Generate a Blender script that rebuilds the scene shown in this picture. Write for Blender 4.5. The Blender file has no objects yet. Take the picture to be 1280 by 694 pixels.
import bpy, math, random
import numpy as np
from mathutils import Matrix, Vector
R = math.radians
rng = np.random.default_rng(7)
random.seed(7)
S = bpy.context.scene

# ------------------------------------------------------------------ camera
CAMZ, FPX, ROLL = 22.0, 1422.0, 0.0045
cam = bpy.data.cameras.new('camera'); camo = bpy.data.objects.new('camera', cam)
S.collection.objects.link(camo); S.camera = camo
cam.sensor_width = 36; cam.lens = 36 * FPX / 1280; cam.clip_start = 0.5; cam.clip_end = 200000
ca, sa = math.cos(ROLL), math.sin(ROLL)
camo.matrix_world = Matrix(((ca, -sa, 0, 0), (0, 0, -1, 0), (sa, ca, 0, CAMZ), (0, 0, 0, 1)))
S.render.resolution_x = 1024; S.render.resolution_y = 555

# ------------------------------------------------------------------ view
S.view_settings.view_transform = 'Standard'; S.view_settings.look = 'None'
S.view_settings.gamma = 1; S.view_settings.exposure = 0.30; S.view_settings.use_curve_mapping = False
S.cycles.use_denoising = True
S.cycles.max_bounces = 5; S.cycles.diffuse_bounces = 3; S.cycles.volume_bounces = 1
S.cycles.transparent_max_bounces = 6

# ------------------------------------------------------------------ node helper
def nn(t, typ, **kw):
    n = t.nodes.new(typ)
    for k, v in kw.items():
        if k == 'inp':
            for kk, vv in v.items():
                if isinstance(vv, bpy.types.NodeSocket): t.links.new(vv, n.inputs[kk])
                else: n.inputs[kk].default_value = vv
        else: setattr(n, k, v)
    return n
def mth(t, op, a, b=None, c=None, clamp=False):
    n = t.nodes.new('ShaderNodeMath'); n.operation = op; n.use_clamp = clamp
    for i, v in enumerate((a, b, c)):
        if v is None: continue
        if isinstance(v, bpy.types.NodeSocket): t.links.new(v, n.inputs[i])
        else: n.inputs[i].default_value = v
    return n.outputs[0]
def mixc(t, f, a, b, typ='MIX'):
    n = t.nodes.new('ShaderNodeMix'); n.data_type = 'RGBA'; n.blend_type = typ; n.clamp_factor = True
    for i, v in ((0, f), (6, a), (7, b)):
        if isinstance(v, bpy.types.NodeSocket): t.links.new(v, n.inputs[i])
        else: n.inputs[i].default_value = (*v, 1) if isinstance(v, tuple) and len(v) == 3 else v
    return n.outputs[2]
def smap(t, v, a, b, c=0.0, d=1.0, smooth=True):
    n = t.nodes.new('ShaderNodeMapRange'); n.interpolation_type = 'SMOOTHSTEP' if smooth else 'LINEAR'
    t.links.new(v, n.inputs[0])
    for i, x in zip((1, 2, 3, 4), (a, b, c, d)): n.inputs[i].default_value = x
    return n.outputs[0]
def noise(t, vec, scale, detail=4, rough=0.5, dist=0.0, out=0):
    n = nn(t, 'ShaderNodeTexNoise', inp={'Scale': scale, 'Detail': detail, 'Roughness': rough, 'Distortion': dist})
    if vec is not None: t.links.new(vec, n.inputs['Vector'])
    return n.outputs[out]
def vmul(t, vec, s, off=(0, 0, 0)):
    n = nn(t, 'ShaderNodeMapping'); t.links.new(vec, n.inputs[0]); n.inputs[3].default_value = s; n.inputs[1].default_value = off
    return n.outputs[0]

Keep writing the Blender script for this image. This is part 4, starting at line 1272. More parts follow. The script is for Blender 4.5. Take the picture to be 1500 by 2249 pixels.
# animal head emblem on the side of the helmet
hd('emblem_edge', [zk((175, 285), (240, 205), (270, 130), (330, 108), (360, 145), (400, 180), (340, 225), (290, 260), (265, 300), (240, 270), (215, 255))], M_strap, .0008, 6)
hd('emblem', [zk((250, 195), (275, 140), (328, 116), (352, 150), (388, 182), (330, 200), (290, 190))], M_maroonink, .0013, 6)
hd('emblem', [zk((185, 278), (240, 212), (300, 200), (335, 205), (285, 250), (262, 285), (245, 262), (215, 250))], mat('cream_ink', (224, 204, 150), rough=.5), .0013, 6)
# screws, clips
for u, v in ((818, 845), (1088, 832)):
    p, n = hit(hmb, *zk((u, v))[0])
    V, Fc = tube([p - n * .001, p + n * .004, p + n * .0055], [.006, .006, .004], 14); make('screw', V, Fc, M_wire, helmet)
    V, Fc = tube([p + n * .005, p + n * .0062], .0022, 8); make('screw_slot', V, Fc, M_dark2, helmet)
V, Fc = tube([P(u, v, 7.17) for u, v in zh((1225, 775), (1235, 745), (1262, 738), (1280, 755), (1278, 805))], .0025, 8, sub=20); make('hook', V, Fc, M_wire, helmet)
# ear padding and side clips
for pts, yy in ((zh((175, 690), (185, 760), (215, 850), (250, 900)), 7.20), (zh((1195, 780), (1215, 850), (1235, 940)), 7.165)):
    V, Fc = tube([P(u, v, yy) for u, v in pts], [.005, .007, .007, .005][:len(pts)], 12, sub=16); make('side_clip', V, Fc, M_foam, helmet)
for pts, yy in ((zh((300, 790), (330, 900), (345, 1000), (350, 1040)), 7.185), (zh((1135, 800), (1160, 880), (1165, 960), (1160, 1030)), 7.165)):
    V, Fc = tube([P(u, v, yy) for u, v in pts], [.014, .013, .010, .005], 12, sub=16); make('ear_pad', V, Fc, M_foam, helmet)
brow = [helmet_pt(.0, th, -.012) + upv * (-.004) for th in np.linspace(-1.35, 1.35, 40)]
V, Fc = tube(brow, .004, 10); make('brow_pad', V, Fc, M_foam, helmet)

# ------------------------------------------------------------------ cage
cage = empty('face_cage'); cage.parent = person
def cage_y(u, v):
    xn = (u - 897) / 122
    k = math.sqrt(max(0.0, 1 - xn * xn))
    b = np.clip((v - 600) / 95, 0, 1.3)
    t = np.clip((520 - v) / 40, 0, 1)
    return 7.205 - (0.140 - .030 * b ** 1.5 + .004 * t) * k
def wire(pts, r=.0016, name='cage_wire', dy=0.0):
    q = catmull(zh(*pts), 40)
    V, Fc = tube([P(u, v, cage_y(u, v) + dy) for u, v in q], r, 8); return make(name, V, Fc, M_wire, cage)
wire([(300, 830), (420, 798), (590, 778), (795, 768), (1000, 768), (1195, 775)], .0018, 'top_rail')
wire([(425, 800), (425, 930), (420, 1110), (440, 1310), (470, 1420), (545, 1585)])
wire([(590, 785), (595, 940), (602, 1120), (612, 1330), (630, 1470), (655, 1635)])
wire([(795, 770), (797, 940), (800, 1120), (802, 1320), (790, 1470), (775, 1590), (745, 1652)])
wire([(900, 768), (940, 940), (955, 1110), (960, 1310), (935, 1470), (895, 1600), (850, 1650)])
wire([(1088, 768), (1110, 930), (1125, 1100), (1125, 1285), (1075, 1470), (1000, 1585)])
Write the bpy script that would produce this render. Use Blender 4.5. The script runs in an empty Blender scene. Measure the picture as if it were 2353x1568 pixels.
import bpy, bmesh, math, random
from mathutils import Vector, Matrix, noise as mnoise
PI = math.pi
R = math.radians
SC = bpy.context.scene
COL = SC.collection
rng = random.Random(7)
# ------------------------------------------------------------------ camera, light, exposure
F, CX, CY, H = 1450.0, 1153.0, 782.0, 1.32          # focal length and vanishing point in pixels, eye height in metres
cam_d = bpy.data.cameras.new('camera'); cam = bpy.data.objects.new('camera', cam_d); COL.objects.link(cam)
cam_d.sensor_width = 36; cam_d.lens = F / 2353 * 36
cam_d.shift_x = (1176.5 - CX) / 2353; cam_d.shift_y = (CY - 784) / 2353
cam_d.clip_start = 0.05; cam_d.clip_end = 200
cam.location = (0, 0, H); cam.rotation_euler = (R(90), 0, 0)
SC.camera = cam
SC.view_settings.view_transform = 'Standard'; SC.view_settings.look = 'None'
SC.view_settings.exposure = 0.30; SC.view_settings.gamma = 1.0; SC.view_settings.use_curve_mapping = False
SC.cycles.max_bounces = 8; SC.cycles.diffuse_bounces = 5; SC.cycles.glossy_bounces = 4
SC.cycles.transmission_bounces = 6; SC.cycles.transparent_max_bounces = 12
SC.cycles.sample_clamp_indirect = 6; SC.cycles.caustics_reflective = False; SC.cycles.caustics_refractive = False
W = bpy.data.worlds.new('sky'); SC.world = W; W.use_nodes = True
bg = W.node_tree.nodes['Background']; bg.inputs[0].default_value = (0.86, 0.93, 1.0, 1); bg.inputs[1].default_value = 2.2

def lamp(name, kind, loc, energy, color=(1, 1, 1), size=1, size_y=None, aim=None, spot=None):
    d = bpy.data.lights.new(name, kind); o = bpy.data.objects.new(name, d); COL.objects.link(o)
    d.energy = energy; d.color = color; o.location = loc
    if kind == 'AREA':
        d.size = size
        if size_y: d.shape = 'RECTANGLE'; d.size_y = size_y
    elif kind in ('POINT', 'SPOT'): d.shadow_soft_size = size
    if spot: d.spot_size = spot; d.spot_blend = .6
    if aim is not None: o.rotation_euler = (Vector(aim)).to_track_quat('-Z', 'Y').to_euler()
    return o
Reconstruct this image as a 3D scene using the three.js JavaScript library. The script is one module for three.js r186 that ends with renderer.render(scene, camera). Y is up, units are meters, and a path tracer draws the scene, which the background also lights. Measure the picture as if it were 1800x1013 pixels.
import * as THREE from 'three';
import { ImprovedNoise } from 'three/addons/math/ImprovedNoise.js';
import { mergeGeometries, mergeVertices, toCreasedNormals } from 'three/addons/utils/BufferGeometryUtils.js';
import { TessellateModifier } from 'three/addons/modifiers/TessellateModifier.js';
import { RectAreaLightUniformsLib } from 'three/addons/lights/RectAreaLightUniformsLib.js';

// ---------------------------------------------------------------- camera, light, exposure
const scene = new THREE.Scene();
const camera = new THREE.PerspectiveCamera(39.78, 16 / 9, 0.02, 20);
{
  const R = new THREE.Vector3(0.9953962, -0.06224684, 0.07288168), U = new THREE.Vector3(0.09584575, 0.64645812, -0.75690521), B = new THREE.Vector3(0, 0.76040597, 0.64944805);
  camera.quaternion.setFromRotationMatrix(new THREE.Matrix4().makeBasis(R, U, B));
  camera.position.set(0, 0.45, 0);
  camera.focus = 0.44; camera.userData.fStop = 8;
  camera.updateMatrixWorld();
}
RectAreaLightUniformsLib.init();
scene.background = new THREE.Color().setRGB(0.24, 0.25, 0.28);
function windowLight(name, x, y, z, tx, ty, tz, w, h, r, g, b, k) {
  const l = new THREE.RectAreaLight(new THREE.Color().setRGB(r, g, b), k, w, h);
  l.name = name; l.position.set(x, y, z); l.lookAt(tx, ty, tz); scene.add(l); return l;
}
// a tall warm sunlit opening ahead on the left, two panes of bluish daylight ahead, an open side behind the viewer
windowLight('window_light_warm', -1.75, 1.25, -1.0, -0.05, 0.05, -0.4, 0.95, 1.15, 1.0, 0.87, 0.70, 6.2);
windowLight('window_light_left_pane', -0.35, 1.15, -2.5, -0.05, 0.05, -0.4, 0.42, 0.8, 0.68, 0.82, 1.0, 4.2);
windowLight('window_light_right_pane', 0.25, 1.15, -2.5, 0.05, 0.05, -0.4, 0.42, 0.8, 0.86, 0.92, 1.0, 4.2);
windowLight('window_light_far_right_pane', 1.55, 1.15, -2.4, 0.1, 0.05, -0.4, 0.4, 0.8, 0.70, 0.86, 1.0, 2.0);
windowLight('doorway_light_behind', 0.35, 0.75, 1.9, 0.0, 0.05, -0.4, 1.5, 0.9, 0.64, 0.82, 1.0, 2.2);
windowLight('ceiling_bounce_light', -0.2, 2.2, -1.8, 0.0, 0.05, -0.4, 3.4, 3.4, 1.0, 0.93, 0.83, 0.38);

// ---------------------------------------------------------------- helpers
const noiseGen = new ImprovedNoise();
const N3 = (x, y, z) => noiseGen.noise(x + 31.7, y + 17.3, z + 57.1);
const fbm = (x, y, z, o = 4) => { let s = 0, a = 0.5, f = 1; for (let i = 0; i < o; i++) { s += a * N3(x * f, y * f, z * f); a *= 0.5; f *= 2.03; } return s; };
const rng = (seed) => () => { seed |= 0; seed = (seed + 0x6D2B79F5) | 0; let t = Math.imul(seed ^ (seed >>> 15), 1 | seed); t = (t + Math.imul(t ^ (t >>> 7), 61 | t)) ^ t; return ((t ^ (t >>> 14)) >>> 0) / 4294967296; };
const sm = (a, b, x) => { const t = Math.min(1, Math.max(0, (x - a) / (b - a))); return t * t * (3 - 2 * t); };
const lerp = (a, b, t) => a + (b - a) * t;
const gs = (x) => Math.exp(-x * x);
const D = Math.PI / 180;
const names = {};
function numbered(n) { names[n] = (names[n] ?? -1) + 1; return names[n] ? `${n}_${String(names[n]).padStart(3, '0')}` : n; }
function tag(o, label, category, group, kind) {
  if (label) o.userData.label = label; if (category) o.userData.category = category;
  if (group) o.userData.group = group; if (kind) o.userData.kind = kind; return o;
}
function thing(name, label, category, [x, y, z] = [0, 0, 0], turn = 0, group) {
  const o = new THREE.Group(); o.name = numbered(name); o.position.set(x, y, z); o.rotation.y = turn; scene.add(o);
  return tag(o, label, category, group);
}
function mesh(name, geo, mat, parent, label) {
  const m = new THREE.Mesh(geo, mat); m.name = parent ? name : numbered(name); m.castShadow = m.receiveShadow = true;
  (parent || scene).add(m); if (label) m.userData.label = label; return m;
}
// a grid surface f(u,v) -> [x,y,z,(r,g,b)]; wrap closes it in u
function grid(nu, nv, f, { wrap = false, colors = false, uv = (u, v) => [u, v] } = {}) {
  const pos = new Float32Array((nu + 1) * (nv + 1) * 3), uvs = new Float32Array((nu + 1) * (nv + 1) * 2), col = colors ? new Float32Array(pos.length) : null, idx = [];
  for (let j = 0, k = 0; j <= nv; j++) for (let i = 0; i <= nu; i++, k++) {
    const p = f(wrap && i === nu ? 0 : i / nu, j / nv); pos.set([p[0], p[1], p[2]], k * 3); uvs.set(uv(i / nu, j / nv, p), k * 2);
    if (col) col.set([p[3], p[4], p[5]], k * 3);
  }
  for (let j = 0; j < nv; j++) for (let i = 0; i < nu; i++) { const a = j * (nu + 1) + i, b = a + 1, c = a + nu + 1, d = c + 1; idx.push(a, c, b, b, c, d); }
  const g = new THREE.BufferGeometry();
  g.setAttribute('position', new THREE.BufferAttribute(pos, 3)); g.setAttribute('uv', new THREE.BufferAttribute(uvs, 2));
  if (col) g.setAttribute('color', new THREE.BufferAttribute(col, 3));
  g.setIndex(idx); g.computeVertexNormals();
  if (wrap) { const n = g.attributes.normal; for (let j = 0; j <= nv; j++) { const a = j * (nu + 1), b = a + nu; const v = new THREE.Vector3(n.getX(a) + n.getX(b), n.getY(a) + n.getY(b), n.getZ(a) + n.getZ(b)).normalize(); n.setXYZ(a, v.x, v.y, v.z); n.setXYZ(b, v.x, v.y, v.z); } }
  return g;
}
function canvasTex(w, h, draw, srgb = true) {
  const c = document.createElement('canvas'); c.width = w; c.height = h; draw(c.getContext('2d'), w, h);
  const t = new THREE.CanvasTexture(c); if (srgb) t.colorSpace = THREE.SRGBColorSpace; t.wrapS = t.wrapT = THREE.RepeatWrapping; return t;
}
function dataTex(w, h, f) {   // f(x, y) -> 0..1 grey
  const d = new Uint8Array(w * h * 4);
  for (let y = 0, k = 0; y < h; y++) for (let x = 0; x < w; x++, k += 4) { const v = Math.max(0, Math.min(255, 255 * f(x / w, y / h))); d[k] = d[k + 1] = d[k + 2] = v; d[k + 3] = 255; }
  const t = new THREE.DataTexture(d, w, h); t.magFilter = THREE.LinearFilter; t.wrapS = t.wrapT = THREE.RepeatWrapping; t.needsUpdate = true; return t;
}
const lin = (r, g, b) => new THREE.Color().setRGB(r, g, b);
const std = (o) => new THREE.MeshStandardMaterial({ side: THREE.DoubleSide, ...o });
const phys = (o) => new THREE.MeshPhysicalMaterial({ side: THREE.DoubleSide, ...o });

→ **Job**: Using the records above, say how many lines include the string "Take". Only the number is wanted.

→ **Complete response**: 2